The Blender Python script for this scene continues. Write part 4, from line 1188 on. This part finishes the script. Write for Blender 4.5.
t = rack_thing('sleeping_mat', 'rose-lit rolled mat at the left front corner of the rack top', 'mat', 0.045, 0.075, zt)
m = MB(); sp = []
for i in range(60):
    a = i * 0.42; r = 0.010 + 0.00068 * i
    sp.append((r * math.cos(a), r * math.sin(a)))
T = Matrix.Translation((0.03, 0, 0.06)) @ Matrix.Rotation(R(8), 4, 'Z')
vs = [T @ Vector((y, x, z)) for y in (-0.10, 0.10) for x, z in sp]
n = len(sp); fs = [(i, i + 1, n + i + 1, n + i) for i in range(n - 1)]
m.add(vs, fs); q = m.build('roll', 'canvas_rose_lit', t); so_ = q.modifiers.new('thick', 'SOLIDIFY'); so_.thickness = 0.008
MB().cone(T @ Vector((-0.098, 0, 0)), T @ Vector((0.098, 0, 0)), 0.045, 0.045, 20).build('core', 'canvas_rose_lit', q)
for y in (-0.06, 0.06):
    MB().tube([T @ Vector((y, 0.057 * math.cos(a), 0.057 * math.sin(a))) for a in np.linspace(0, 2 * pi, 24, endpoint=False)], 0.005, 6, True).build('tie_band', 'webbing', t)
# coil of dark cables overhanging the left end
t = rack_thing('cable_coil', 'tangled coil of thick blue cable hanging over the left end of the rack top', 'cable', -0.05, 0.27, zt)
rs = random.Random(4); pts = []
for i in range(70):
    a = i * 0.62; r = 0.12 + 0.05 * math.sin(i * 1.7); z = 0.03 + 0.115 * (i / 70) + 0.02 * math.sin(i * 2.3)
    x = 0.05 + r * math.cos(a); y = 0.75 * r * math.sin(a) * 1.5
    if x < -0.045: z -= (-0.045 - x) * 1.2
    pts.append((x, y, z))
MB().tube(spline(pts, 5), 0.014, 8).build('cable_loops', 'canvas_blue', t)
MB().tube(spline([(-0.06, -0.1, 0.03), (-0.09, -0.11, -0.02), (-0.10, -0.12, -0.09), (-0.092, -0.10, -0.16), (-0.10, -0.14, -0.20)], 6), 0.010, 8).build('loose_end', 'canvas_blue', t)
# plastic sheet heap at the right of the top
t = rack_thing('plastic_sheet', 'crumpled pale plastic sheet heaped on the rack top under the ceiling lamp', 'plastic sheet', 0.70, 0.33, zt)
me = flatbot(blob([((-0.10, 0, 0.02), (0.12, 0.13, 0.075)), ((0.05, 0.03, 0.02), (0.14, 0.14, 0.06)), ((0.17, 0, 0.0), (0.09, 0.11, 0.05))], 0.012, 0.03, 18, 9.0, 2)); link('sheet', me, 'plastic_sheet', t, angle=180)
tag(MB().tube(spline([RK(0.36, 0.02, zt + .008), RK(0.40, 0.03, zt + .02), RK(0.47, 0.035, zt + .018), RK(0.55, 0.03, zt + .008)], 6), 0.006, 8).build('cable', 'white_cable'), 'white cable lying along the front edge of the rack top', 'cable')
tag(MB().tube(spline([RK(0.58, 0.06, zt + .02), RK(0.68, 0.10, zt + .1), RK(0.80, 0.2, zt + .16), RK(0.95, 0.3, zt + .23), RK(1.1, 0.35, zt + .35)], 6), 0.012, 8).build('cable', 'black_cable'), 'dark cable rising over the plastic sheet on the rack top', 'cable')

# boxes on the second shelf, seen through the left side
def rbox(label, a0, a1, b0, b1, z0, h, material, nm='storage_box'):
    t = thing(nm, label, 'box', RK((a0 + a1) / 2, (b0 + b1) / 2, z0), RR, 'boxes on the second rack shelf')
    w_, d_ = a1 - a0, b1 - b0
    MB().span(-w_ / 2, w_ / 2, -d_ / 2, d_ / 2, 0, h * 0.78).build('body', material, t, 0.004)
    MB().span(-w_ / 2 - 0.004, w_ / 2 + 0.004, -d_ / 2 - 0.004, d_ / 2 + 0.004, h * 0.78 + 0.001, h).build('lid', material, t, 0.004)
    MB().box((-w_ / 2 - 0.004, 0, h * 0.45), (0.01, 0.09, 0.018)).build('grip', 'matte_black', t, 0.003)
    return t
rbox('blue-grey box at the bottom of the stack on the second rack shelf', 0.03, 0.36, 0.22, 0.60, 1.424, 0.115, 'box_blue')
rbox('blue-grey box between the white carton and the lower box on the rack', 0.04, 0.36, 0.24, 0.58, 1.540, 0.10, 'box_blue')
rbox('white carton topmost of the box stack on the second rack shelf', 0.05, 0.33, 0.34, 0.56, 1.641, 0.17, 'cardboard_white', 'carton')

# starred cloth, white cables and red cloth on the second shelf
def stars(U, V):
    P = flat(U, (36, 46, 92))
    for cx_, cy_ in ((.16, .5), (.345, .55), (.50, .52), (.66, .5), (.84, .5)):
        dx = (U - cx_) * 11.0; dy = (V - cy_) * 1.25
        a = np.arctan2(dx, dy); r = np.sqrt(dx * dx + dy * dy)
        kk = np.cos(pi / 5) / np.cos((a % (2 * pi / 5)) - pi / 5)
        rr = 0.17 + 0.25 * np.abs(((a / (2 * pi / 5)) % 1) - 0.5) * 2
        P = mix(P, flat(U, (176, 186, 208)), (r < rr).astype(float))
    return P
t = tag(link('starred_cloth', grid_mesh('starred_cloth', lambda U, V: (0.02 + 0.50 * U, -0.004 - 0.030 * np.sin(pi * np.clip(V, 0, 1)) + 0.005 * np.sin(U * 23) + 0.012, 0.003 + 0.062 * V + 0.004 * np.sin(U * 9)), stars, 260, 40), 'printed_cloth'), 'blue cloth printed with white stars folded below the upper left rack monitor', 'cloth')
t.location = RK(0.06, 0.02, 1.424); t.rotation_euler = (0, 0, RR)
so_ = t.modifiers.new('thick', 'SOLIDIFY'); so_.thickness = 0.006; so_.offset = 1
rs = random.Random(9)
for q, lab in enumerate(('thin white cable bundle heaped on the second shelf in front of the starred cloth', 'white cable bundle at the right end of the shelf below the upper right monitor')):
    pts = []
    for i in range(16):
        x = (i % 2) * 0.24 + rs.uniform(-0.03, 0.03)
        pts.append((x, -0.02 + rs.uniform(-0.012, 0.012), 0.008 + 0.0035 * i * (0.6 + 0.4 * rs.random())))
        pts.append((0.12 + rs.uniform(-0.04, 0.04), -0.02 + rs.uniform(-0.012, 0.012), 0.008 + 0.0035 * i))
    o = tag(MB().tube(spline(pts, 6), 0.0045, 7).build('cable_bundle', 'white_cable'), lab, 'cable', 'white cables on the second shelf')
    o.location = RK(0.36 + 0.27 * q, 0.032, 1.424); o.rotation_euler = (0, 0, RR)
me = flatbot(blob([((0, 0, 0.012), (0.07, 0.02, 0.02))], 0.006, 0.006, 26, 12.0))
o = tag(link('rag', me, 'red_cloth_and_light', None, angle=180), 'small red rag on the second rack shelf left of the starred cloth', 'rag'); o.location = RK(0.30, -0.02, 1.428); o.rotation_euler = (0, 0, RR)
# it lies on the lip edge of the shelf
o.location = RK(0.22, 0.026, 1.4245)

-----

Word for word, restate all of the data shown above.

→ COMPLETE OUTPUT
The Blender Python script for this scene continues. Write part 4, from line 1188 on. This part finishes the script. Write for Blender 4.5.
t = rack_thing('sleeping_mat', 'rose-lit rolled mat at the left front corner of the rack top', 'mat', 0.045, 0.075, zt)
m = MB(); sp = []
for i in range(60):
    a = i * 0.42; r = 0.010 + 0.00068 * i
    sp.append((r * math.cos(a), r * math.sin(a)))
T = Matrix.Translation((0.03, 0, 0.06)) @ Matrix.Rotation(R(8), 4, 'Z')
vs = [T @ Vector((y, x, z)) for y in (-0.10, 0.10) for x, z in sp]
n = len(sp); fs = [(i, i + 1, n + i + 1, n + i) for i in range(n - 1)]
m.add(vs, fs); q = m.build('roll', 'canvas_rose_lit', t); so_ = q.modifiers.new('thick', 'SOLIDIFY'); so_.thickness = 0.008
MB().cone(T @ Vector((-0.098, 0, 0)), T @ Vector((0.098, 0, 0)), 0.045, 0.045, 20).build('core', 'canvas_rose_lit', q)
for y in (-0.06, 0.06):
    MB().tube([T @ Vector((y, 0.057 * math.cos(a), 0.057 * math.sin(a))) for a in np.linspace(0, 2 * pi, 24, endpoint=False)], 0.005, 6, True).build('tie_band', 'webbing', t)
# coil of dark cables overhanging the left end
t = rack_thing('cable_coil', 'tangled coil of thick blue cable hanging over the left end of the rack top', 'cable', -0.05, 0.27, zt)
rs = random.Random(4); pts = []
for i in range(70):
    a = i * 0.62; r = 0.12 + 0.05 * math.sin(i * 1.7); z = 0.03 + 0.115 * (i / 70) + 0.02 * math.sin(i * 2.3)
    x = 0.05 + r * math.cos(a); y = 0.75 * r * math.sin(a) * 1.5
    if x < -0.045: z -= (-0.045 - x) * 1.2
    pts.append((x, y, z))
MB().tube(spline(pts, 5), 0.014, 8).build('cable_loops', 'canvas_blue', t)
MB().tube(spline([(-0.06, -0.1, 0.03), (-0.09, -0.11, -0.02), (-0.10, -0.12, -0.09), (-0.092, -0.10, -0.16), (-0.10, -0.14, -0.20)], 6), 0.010, 8).build('loose_end', 'canvas_blue', t)
# plastic sheet heap at the right of the top
t = rack_thing('plastic_sheet', 'crumpled pale plastic sheet heaped on the rack top under the ceiling lamp', 'plastic sheet', 0.70, 0.33, zt)
me = flatbot(blob([((-0.10, 0, 0.02), (0.12, 0.13, 0.075)), ((0.05, 0.03, 0.02), (0.14, 0.14, 0.06)), ((0.17, 0, 0.0), (0.09, 0.11, 0.05))], 0.012, 0.03, 18, 9.0, 2)); link('sheet', me, 'plastic_sheet', t, angle=180)
tag(MB().tube(spline([RK(0.36, 0.02, zt + .008), RK(0.40, 0.03, zt + .02), RK(0.47, 0.035, zt + .018), RK(0.55, 0.03, zt + .008)], 6), 0.006, 8).build('cable', 'white_cable'), 'white cable lying along the front edge of the rack top', 'cable')
tag(MB().tube(spline([RK(0.58, 0.06, zt + .02), RK(0.68, 0.10, zt + .1), RK(0.80, 0.2, zt + .16), RK(0.95, 0.3, zt + .23), RK(1.1, 0.35, zt + .35)], 6), 0.012, 8).build('cable', 'black_cable'), 'dark cable rising over the plastic sheet on the rack top', 'cable')

# boxes on the second shelf, seen through the left side
def rbox(label, a0, a1, b0, b1, z0, h, material, nm='storage_box'):
    t = thing(nm, label, 'box', RK((a0 + a1) / 2, (b0 + b1) / 2, z0), RR, 'boxes on the second rack shelf')
    w_, d_ = a1 - a0, b1 - b0
    MB().span(-w_ / 2, w_ / 2, -d_ / 2, d_ / 2, 0, h * 0.78).build('body', material, t, 0.004)
    MB().span(-w_ / 2 - 0.004, w_ / 2 + 0.004, -d_ / 2 - 0.004, d_ / 2 + 0.004, h * 0.78 + 0.001, h).build('lid', material, t, 0.004)
    MB().box((-w_ / 2 - 0.004, 0, h * 0.45), (0.01, 0.09, 0.018)).build('grip', 'matte_black', t, 0.003)
    return t
rbox('blue-grey box at the bottom of the stack on the second rack shelf', 0.03, 0.36, 0.22, 0.60, 1.424, 0.115, 'box_blue')
rbox('blue-grey box between the white carton and the lower box on the rack', 0.04, 0.36, 0.24, 0.58, 1.540, 0.10, 'box_blue')
rbox('white carton topmost of the box stack on the second rack shelf', 0.05, 0.33, 0.34, 0.56, 1.641, 0.17, 'cardboard_white', 'carton')

# starred cloth, white cables and red cloth on the second shelf
def stars(U, V):
    P = flat(U, (36, 46, 92))
    for cx_, cy_ in ((.16, .5), (.345, .55), (.50, .52), (.66, .5), (.84, .5)):
        dx = (U - cx_) * 11.0; dy = (V - cy_) * 1.25
        a = np.arctan2(dx, dy); r = np.sqrt(dx * dx + dy * dy)
        kk = np.cos(pi / 5) / np.cos((a % (2 * pi / 5)) - pi / 5)
        rr = 0.17 + 0.25 * np.abs(((a / (2 * pi / 5)) % 1) - 0.5) * 2
        P = mix(P, flat(U, (176, 186, 208)), (r < rr).astype(float))
    return P
t = tag(link('starred_cloth', grid_mesh('starred_cloth', lambda U, V: (0.02 + 0.50 * U, -0.004 - 0.030 * np.sin(pi * np.clip(V, 0, 1)) + 0.005 * np.sin(U * 23) + 0.012, 0.003 + 0.062 * V + 0.004 * np.sin(U * 9)), stars, 260, 40), 'printed_cloth'), 'blue cloth printed with white stars folded below the upper left rack monitor', 'cloth')
t.location = RK(0.06, 0.02, 1.424); t.rotation_euler = (0, 0, RR)
so_ = t.modifiers.new('thick', 'SOLIDIFY'); so_.thickness = 0.006; so_.offset = 1
rs = random.Random(9)
for q, lab in enumerate(('thin white cable bundle heaped on the second shelf in front of the starred cloth', 'white cable bundle at the right end of the shelf below the upper right monitor')):
    pts = []
    for i in range(16):
        x = (i % 2) * 0.24 + rs.uniform(-0.03, 0.03)
        pts.append((x, -0.02 + rs.uniform(-0.012, 0.012), 0.008 + 0.0035 * i * (0.6 + 0.4 * rs.random())))
        pts.append((0.12 + rs.uniform(-0.04, 0.04), -0.02 + rs.uniform(-0.012, 0.012), 0.008 + 0.0035 * i))
    o = tag(MB().tube(spline(pts, 6), 0.0045, 7).build('cable_bundle', 'white_cable'), lab, 'cable', 'white cables on the second shelf')
    o.location = RK(0.36 + 0.27 * q, 0.032, 1.424); o.rotation_euler = (0, 0, RR)
me = flatbot(blob([((0, 0, 0.012), (0.07, 0.02, 0.02))], 0.006, 0.006, 26, 12.0))
o = tag(link('rag', me, 'red_cloth_and_light', None, angle=180), 'small red rag on the second rack shelf left of the starred cloth', 'rag'); o.location = RK(0.30, -0.02, 1.428); o.rotation_euler = (0, 0, RR)
# it lies on the lip edge of the shelf
o.location = RK(0.22, 0.026, 1.4245)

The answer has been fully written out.